-- Task details --
Retype the opening lines of the listing below, ending with the line that contains "MB().lathe([(0.03, -0.01), (0.03, 0.01), (0.012, 0.012)], q", and leave out any pictures.

-- Stored data --
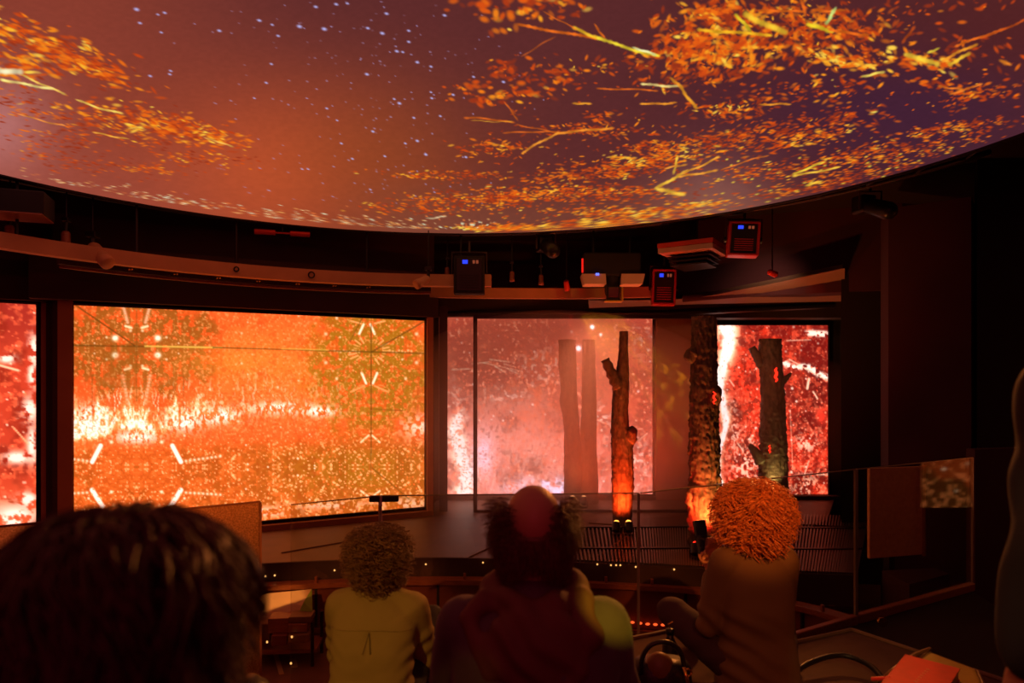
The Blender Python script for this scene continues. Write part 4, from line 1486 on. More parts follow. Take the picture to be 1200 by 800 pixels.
# ================================================================== GLASS BALUSTRADE
GT = -0.56
tops = [P(215, 597, GT), P(305, 588.4, GT), P(339, 590, GT), P(447, 581, GT), P(750, 578, GT), P(1003, 550, GT), P(1140, 536, GT)]
tops[2] = Q(339, 590.5, 3.16)
tops[2].z = Z(GT)
ledge = thing('ledge', 'dark narrow ledge under the glass balustrade', 'ledge', (0, 3.3, Z(PIT)))
lp = [(p.x, p.y + 0.10) for p in tops[1:]] + [(3.1, 3.2)] + [(p.x, p.y + 0.02) for p in reversed(fe[2:10])]
MB().prism(lp, Z(PIT), Z(TD)).build('body', M['black'], ledge)
LGL = ('clear glass panel behind the green shirt, left of its post', 'long clear glass panel behind the bald man',
       'clear glass panel behind the ginger haired woman', 'clear glass panel at right with a fiery reflection')
for k, (i, lab) in enumerate(zip((2, 3, 4, 5), LGL)):
    a, b = tops[i].copy(), tops[i + 1].copy()
    d = (b - a)
    d.z = 0
    d.normalize()
    a, b = a + d * 0.008, b - d * 0.008
    c = (a + b) / 2
    root = thing('glass_panel', lab, 'glass panel', (c.x, c.y, Z(TD)), 'glass balustrade')
    Lx, rz = (Vector((b.x, b.y, 0)) - Vector((a.x, a.y, 0))).length, math.atan2(d.y, d.x)
    hh = GT - TD
    MB().box((c.x, c.y, Z(TD + hh / 2)), (Lx, 0.012, hh), rz).build('pane', M['glass'], root)
    MB().box((c.x, c.y, Z(GT + 0.002)), (Lx, 0.013, 0.005), rz).build('top_edge', M['glassedge'], root)
    for e in ((b,) if k < 3 else (b, a)):
        MB().box((e.x, e.y, Z(TD + hh / 2)), (0.012, 0.014, hh), rz).build('side_edge', M['glassedge'], root)
    MB().box((c.x, c.y, Z(TD + 0.03)), (Lx, 0.045, 0.06), rz, 0.006).build('clamp_channel', M['rail'] if k > 1 else M['satin'], root)
# round clamp on the right hand glass
q = P(1029, 733, -1.55)
MB().lathe([(0.03, -0.01), (0.03, 0.01), (0.012, 0.012)], q + Vector((0, -0.05, 0.04)), 14, Matrix.Rotation(R(90), 3, 'X')).build('clamp', M['gold'], root)

a, b = tops[0].copy(), tops[1].copy()
d = (b - a).normalized()
a2 = b - d * 1.25
root = thing('frosted_panel', 'speckled frosted panel beside the blurred dark hair', 'panel', ((a2.x + b.x) / 2, (a2.y + b.y) / 2, Z(TD)))
c = (a2 + b) / 2
rz = math.atan2(d.y, d.x)
MB().box((c.x, c.y, Z((GT - 0.0 + PIT) / 2)), (1.25, 0.012, GT - PIT), rz).build('sheet', M['frosted'], root)
MB().box((c.x, c.y, Z(GT + 0.003)), (1.25, 0.016, 0.008), rz).build('top_edge', M['plinth'], root)
MB().box((b.x, b.y, Z((GT + PIT) / 2)), (0.01, 0.016, GT - PIT), rz).build('side_edge', M['plinth'], root)

# dark bar clipped to the top of the glass
q = Q(450, 584, tops[3].y - 0.02)
root = thing('sensor_bar', 'small dark bar clipped to the glass above the curly hair', 'device', (q.x, q.y, q.z - 0.02))
MB().box(q, (0.145, 0.03, 0.032), R(4), 0.006).build('casing', M['satin'], root)
MB().box(q + Vector((-0.012, -0.016, -0.01)), (0.012, 0.006, 0.05), 0, 0.002).build('clip', M['white'], root)
MB().tube([q + Vector((-0.012, 0.0, -0.02)), q + Vector((-0.012, 0.0, -0.25))], 0.0025, 6).build('cable', M['white'], root)

# solid parapet after the glass, and a rust-brown board beyond it
a, b = Vector((3.54, 5.22, 0)), Vector((4.7, 5.5, 0))
struct('wall_parapet', MB().prism([(a.x, a.y), (b.x, b.y), (b.x, b.y + 0.1), (a.x, a.y + 0.1)], Z(PIT), Z(-0.50)), M['maroon'])
a, b = Q(1018, 551, 5.6), Q(1081, 547, 5.75)
root = thing('board', 'rust-brown upright board seen through the right glass panel', 'board', ((a.x + b.x) / 2, 5.7, Z(-1.95)))
rz = math.atan2(b.y - a.y, b.x - a.x)
MB().box(((a.x + b.x) / 2, 5.68, Z(-1.06)), ((b - a).length, 0.03, 0.74), rz, 0.004).build('sheet', M['brownboard'], root)
MB().box((b.x, b.y - 0.02, Z(-1.06)), (0.018, 0.03, 0.76), rz, 0.003).build('side_trim', M['plinth'], root)
MB().box(((a.x + b.x) / 2, 5.78, Z(-1.6)), (0.06, 0.06, 1.2), rz).build('post', M['black'], root)
MB().box((3.55, 5.6, Z(-1.75)), (2.0, 0.7, 0.9), R(12), 0.01)
mb = MB()
mb.prism([(2.98, 5.12), (3.46, 5.40), (3.46, 5.58), (2.98, 5.50)], Z(PIT), Z(-1.50))
tag(mb.build('cabinet', M['maroon']), 'low dark maroon cabinet behind the right glass panel', 'cabinet')

# ================================================================== CONSOLE IN THE PIT
cx0 = Q(336, 735, 5.45)
root = thing('equipment_cart', 'low equipment cart with a pale leaning board, down in the pit', 'cart', (cx0.x, 5.5, Z(PIT)))
for (x0, x1, px0, px1) in ((300, 366, 0, 0),):
    a, b, c, d = Q(296, 697, 5.62), Q(365, 690, 5.55), Q(365, 712, 5.42), Q(296, 727, 5.5)
    e = Vector((0, 0.02, -0.01))
    MB().add([a, b, c, d, a + e, b + e, c + e, d + e], [(0, 3, 2, 1), (4, 5, 6, 7), (0, 1, 5, 4), (1, 2, 6, 5), (2, 3, 7, 6), (3, 0, 4, 7)]).build('board', M['consolewhite'], root)
a, b, c, d = Q(365, 690, 5.54), Q(366, 716, 5.40), Q(350, 718, 5.41), Q(356, 705, 5.45)
e = Vector((0, 0.012, 0))
MB().add([a, b, c, d, a + e, b + e, c + e, d + e], [(0, 3, 2, 1), (4, 5, 6, 7), (0, 1, 5, 4), (1, 2, 6, 5), (2, 3, 7, 6), (3, 0, 4, 7)]).build('side_flap', M['panelgreen'], root)
for (px, py, w, h, y, m) in ((329, 729, 24, 17, 5.35, 'rail'), (354, 722, 26, 7, 5.36, 'tan'), (351, 732, 22, 10, 5.34, 'rail'), (330, 746, 18, 12, 5.3, 'pitwall'),
                             (352, 744, 24, 9, 5.3, 'tan'), (310, 738, 18, 22, 5.38, 'pitwall'), (340, 738, 8, 18, 5.4, 'black')):
    q = Q(px, py, y)
    s = y / F
    MB().box(q, (w * s, 0.16, h * s), 0.1, 0.006).build('equipment_box', M[m], root)
for (px, py) in ((342, 746), (313, 752), (341, 777), (302, 773)):
    q = Q(px, py, 5.2) if py < 760 else P(px, py, -2.16)
    mb = MB().ell(q, (0.008, 0.008, 0.010), 8, 6)
    mb.build('indicator', M['dot'], root)
q = Q(340, 757, 5.35)
MB().box((cx0.x, 5.45, Z(-2.08)), (0.52, 0.3, 0.03), 0.1, 0.004).build('shelf', M['rail'], root)
for dx, dy in ((-.24, -.12), (.24, -.12), (-.24, .14), (.24, .14)):
    MB().tube([(cx0.x + dx, 5.45 + dy, Z(PIT)), (cx0.x + dx, 5.45 + dy, Z(-1.86))], 0.014, 8).build('leg', M['satin'], root)
# strips of pale tape on the pit floor
for (x0, y0, x1, y1, w) in ((322, 763, 330, 790, 0.035), (343, 772, 345, 782, 0.05)):
    a, b = P(x0, y0, PIT), P(x1, y1, PIT)
    c = (a + b) / 2
    d = b - a
    tag(MB().box((c.x, c.y, Z(PIT) + 0.002), (w, d.length, 0.003), math.atan2(d.y, d.x) - R(90)).build('floor_tape', M['tape']),
        'long pale tape strip on the pit floor left of the green shirt' if w < 0.04 else 'short pale tape strip on the pit floor beside the longer one', 'tape')

# ================================================================== UNDER THE CEILING
# curved pale ring beam and lamp pipe
def arcpts(px0, px1, r, z, n):
    return [ringpt(px0 + (px1 - px0) * i / (n - 1), r, z) for i in range(n)]


rb = thing('ring_beam', 'pale curved beam hanging under the rim of the ceiling screen', 'beam', (-2, 6.6, Z(1.05)))
mb = MB()
ribbon(mb, arcpts(-260, 575, 3.92, 1.1, 48), 0.10, Z(1.05), Z(1.175))
mb.build('beam', M['beam'], rb)
for px in (-120, 20, 160, 277, 430, 540):                            # hangers
    p = ringpt(px, 3.97, 1.17)
    MB().tube([p, p + Vector((0, 0, 0.70))], 0.012, 8).build('hanger', M['satin'], rb)
for px, rr in ((277, 0.022), (365, 0.03)):
    p = ringpt(px, 3.90, 1.115)
    mb = MB()
    mb.tube([p + Vector((rr * math.cos(t), 0, rr * math.sin(t))) for t in np.linspace(0, 2 * math.pi, 15)], 0.007, 6)
    mb.build('ring_hook', M['black'], rb)
pp = thing('lamp_pipe', 'thin orange-brown pipe with paired clips above the wide screen', 'pipe', (-2, 6.9, Z(1.0)))
MB().tube(arcpts(70, 505, 4.13, 1.0, 30), 0.014, 8).build('pipe', M['rail'], pp, True)
mb = MB()
ribbon(mb, arcpts(70, 505, 4.10, 1.0, 30), 0.06, Z(1.02), Z(1.07))
mb.build('channel', M['wall'], pp)
for px in (153, 206, 256, 303, 349, 392, 432):
    p = ringpt(px, 4.06, 1.04)
    for dx in (-0.013, 0.013):
        MB().ell(p + Vector((dx, 0, 0)), (0.009, 0.009, 0.009), 8, 6).build('clip', M['gold'], pp)

# second, dimmer beam over the stage and dark trussing
rb2 = thing('ring_beam', 'dim curved beam over the haze between the hanging lamps', 'beam', (0.5, 8.0, Z(1.05)))
mb = MB()
ribbon(mb, spline([Q(500, 331, 8.0), Q(600, 332, 8.1), Q(700, 339, 8.1), Q(790, 346, 7.9)], 24), 0.08, Z(1.02), Z(1.14))
mb.build('beam', M['beam'], rb2)
tr = thing('truss', 'dark lighting truss hidden behind the rim of the ceiling screen', 'truss', (0.5, 7.4, Z(1.5)))
for z, r in ((1.68, 4.05), (1.68, 4.25)):
    MB().tube(arcpts(-100, 1160, r, z, 40), 0.024, 8).build('chord', M['satin'], tr, True)
mb = MB()
p0, p1 = arcpts(-100, 1160, 4.05, 1.68, 44), arcpts(-100, 1160, 4.25, 1.68, 44)
for i in range(43):
    a, b = (p0[i], p1[i + 1]) if i % 2 else (p1[i], p0[i + 1])
    mb.tube([a, b], 0.009, 6)
mb.build('lacing', M['satin'], tr)
for px in (0, 160, 320, 480, 640, 800, 960, 1120):
    p = ringpt(px, 4.15, 1.68)
    MB().tube([p, p + Vector((0, 0, 0.27))], 0.012, 8).build('hanger', M['satin'], tr)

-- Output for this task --
The Blender Python script for this scene continues. Write part 4, from line 1486 on. More parts follow. Take the picture to be 1200 by 800 pixels.
# ================================================================== GLASS BALUSTRADE
GT = -0.56
tops = [P(215, 597, GT), P(305, 588.4, GT), P(339, 590, GT), P(447, 581, GT), P(750, 578, GT), P(1003, 550, GT), P(1140, 536, GT)]
tops[2] = Q(339, 590.5, 3.16)
tops[2].z = Z(GT)
ledge = thing('ledge', 'dark narrow ledge under the glass balustrade', 'ledge', (0, 3.3, Z(PIT)))
lp = [(p.x, p.y + 0.10) for p in tops[1:]] + [(3.1, 3.2)] + [(p.x, p.y + 0.02) for p in reversed(fe[2:10])]
MB().prism(lp, Z(PIT), Z(TD)).build('body', M['black'], ledge)
LGL = ('clear glass panel behind the green shirt, left of its post', 'long clear glass panel behind the bald man',
       'clear glass panel behind the ginger haired woman', 'clear glass panel at right with a fiery reflection')
for k, (i, lab) in enumerate(zip((2, 3, 4, 5), LGL)):
    a, b = tops[i].copy(), tops[i + 1].copy()
    d = (b - a)
    d.z = 0
    d.normalize()
    a, b = a + d * 0.008, b - d * 0.008
    c = (a + b) / 2
    root = thing('glass_panel', lab, 'glass panel', (c.x, c.y, Z(TD)), 'glass balustrade')
    Lx, rz = (Vector((b.x, b.y, 0)) - Vector((a.x, a.y, 0))).length, math.atan2(d.y, d.x)
    hh = GT - TD
    MB().box((c.x, c.y, Z(TD + hh / 2)), (Lx, 0.012, hh), rz).build('pane', M['glass'], root)
    MB().box((c.x, c.y, Z(GT + 0.002)), (Lx, 0.013, 0.005), rz).build('top_edge', M['glassedge'], root)
    for e in ((b,) if k < 3 else (b, a)):
        MB().box((e.x, e.y, Z(TD + hh / 2)), (0.012, 0.014, hh), rz).build('side_edge', M['glassedge'], root)
    MB().box((c.x, c.y, Z(TD + 0.03)), (Lx, 0.045, 0.06), rz, 0.006).build('clamp_channel', M['rail'] if k > 1 else M['satin'], root)
# round clamp on the right hand glass
q = P(1029, 733, -1.55)
MB().lathe([(0.03, -0.01), (0.03, 0.01), (0.012, 0.012)], q + Vector((0, -0.05, 0.04)), 14, Matrix.Rotation(R(90), 3, 'X')).build('clamp', M['gold'], root)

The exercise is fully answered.